The Chinese mainland's three leading Internet portals continued to report increased revenues and profits for the recently ended fiscal quarter, but restrictions on charging services to users' phone bills are forcing them to find new growth steams.

NetEase.com Inc, which is listed on Nasdaq together with its peers Sohu.com Inc and Sina Corp, posted its third-quarter earnings yesterday, showing slower growth than it enjoyed earlier this year.

NetEase reported an 84.09-million- yuan (US$10.13 million) profit for the quarter, an 11 percent rise from the second quarter. Revenues for the period also jumped 7.4 percent quarterly to hit 146.2 million yuan.

Revenues grew by 15.5 percent in the second quarter, while profit was up 10 percent in that period.

But revenues attributed to services sold by the portal through mobile phone short messages - or SMS - decreased by 20.7 percent to 62.7 million yuan for the three-month period that ended on September 30, compared with the previous quarter.

The company's stock dropped dramatically in after-hours trading due to the news, falling from US$65.85 at close of trading on Tuesday to US$54.61.

"China Mobile's suspension of collecting short message fees for us affected our SMS business." said NetEase CEO Ted Sun. "But rapid growth in the online-game business and increasing advertising revenues shored up our growth."

Prior to August, Internet users could pay for many services - including e-mail boxes - by sending an SMS message to the Website and having the fee charged to their phone bill. In early August, however, China Mobile stopped offering that payment service to Websites as some smaller sites were selling pornography and a growing number of users complained about unauthorized fees.
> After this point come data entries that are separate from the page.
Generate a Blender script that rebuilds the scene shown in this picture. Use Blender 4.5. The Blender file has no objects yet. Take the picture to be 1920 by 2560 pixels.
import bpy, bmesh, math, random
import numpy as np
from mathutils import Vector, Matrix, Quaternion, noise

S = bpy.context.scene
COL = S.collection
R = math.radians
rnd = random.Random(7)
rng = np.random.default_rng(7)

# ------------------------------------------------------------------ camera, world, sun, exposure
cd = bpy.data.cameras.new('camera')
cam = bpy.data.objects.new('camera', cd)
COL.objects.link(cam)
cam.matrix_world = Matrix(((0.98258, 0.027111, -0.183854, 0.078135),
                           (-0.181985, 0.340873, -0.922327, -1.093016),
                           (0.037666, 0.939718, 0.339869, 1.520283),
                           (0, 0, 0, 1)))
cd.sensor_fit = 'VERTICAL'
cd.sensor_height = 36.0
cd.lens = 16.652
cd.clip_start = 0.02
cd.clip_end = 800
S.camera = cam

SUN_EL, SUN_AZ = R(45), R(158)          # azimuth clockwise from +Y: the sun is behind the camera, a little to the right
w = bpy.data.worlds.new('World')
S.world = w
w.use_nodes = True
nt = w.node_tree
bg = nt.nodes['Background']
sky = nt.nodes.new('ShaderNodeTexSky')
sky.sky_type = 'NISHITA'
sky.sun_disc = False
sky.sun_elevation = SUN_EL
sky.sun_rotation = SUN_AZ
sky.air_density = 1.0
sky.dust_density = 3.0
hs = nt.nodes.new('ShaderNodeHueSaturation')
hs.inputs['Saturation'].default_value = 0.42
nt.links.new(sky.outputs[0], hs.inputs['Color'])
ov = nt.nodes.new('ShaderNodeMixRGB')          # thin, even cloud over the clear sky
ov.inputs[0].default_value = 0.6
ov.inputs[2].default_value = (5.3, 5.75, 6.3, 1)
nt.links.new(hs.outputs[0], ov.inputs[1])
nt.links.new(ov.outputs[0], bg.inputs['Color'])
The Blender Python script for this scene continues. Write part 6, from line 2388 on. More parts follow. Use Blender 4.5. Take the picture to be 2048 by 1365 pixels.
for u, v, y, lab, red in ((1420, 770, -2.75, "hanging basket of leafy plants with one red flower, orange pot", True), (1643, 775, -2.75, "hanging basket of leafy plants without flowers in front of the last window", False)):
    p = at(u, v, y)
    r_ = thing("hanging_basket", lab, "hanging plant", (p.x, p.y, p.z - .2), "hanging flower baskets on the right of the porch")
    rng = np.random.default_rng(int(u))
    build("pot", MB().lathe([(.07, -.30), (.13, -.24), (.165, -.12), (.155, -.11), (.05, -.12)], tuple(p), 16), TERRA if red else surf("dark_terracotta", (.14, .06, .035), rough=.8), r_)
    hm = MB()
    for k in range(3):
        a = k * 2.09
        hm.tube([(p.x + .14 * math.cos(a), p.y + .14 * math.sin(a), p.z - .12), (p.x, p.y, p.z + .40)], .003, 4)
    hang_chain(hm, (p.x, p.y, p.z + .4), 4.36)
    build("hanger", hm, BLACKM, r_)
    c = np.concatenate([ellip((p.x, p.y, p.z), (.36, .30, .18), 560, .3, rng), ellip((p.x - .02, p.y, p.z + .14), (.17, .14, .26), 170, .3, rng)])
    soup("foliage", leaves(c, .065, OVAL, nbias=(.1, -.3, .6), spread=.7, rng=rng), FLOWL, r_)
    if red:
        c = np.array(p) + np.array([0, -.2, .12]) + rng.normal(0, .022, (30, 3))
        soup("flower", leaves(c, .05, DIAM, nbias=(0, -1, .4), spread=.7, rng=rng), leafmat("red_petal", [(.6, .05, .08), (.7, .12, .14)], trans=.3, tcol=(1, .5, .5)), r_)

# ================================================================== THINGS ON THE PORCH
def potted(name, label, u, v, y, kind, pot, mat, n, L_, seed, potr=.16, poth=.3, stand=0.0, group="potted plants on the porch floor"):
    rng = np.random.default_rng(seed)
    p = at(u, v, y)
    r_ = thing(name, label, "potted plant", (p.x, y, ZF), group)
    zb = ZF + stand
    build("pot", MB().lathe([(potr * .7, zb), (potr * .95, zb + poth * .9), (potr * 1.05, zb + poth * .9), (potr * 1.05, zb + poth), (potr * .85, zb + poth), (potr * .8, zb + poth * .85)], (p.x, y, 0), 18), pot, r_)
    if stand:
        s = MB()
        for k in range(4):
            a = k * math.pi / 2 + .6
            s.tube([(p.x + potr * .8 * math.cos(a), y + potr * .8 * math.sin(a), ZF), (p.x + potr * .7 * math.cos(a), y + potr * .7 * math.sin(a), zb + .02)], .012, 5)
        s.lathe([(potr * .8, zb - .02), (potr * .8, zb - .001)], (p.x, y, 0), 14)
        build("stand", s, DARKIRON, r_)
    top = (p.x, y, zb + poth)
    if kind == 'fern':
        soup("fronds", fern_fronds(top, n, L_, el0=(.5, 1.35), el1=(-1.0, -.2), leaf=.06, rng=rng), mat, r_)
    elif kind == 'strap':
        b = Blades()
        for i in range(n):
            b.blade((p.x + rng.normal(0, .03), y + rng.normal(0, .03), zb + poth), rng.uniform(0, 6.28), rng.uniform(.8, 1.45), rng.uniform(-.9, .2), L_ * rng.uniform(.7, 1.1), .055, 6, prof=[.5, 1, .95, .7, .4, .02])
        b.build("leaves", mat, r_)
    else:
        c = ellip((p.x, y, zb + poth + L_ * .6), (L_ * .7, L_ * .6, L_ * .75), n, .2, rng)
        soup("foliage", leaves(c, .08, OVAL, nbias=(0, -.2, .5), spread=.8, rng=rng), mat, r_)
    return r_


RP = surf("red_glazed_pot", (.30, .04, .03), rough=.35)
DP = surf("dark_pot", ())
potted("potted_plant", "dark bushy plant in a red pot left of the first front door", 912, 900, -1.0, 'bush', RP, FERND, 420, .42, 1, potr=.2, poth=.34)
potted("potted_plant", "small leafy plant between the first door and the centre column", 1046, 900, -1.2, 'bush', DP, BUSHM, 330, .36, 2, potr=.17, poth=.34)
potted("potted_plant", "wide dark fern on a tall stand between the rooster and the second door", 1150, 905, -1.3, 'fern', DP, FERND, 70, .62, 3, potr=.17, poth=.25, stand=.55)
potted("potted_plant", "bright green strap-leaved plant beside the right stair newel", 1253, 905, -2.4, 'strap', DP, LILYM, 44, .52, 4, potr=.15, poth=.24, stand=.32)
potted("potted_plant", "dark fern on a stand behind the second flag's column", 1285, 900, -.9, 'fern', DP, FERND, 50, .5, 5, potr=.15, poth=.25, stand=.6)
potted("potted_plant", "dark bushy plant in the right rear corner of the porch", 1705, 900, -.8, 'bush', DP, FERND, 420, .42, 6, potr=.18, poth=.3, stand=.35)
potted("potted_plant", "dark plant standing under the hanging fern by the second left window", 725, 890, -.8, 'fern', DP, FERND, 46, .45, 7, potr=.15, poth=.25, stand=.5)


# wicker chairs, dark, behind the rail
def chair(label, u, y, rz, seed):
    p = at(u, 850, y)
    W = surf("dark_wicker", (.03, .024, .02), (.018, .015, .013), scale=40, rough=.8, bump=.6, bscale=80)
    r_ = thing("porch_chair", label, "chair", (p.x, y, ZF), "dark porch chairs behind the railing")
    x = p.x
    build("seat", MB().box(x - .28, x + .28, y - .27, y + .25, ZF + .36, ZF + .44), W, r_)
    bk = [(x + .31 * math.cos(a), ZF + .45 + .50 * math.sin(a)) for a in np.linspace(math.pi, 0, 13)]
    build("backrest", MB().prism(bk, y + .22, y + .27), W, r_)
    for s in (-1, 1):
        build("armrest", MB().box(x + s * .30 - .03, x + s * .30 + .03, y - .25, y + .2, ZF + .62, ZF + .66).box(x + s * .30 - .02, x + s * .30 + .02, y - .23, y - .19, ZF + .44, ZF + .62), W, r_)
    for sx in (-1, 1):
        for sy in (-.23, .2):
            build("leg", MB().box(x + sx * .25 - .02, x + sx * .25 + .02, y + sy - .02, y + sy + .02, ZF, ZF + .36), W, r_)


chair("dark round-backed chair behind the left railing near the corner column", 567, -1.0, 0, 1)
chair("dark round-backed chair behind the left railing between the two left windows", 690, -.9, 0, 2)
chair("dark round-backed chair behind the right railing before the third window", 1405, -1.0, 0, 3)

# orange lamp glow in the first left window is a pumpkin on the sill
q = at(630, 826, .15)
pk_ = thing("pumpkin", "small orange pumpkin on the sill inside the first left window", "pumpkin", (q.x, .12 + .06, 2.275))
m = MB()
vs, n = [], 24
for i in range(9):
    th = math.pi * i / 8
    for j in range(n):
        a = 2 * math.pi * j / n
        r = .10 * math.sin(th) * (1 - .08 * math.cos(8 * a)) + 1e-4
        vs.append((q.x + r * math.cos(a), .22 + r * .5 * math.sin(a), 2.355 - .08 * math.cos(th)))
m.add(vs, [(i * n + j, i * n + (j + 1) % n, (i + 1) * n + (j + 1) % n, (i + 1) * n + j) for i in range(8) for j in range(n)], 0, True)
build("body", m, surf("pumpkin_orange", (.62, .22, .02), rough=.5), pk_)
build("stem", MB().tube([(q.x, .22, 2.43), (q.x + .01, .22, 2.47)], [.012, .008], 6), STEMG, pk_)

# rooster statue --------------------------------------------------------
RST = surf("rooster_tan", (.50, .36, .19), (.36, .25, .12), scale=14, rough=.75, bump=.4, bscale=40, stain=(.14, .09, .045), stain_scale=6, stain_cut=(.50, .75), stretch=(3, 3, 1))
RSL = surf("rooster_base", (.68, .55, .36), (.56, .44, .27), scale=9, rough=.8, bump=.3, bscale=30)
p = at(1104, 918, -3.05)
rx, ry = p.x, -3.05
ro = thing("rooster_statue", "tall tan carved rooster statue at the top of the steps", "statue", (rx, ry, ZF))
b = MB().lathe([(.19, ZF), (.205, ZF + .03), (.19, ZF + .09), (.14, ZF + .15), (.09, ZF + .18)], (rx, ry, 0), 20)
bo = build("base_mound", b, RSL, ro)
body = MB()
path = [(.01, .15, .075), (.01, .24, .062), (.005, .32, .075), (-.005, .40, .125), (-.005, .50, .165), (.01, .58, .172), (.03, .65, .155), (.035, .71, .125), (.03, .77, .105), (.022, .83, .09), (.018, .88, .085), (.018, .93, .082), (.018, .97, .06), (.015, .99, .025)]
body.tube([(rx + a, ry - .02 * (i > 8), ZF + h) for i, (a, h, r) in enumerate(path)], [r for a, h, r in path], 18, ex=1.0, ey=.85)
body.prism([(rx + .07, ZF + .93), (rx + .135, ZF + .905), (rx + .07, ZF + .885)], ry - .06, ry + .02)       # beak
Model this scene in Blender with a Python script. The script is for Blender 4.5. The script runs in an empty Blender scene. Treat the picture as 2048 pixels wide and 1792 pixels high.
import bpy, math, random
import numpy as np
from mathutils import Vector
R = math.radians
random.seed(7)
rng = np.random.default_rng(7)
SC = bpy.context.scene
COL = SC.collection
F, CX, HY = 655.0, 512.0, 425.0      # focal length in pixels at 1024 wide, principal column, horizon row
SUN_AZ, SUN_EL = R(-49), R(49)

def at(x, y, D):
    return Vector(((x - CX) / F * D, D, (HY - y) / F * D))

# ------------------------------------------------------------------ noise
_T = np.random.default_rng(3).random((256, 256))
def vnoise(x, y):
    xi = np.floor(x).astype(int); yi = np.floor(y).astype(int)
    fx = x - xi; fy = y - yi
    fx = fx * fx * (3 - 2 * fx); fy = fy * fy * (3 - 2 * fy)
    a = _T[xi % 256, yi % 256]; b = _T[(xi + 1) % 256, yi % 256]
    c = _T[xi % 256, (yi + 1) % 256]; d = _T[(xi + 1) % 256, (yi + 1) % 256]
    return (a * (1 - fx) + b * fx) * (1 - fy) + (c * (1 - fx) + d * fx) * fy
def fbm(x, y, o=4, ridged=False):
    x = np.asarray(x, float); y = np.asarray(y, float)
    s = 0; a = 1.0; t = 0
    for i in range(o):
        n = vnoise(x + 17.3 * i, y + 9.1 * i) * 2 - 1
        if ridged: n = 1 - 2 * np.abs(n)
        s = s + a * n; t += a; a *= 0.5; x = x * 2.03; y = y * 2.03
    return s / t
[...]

The country's second-largest mobile service provider, China Unicom, still allows Websites to charge fees to its users' phone bills.

Large sites, like NetEase, Sina and Sohu were forced to find other methods of collecting fees, such as credit cards.

Sohu recently announced that its third-quarter non-advertising revenue - a bulk of which comes from SMS - increased only by 6.2 percent to US$13.3 million, compared with the quarterly growth of 25 to 30 its enjoyed since early last year.

"That drop means the fast growth era for SMS business is gone," said Sun Weijia of Beijing-based Analysis Consulting Co Ltd.

"The SMS market is close to saturation and those Internet portals will have to look for new profit engines," said analyst Sun.

IT consultant iResearch Inc expects the online SMS market size will reach 2.77 billion yuan this year, an increase of 201.1 percent year-on-year. But it expects growth to drop to just under 60 percent next year.

"In the future, we will focus on our online game market," said NetEase's Sun. "We planned to promote two new self-developed online games next year."

NetEase has already developed an online game based on famous Chinese novel "A Journey to the West."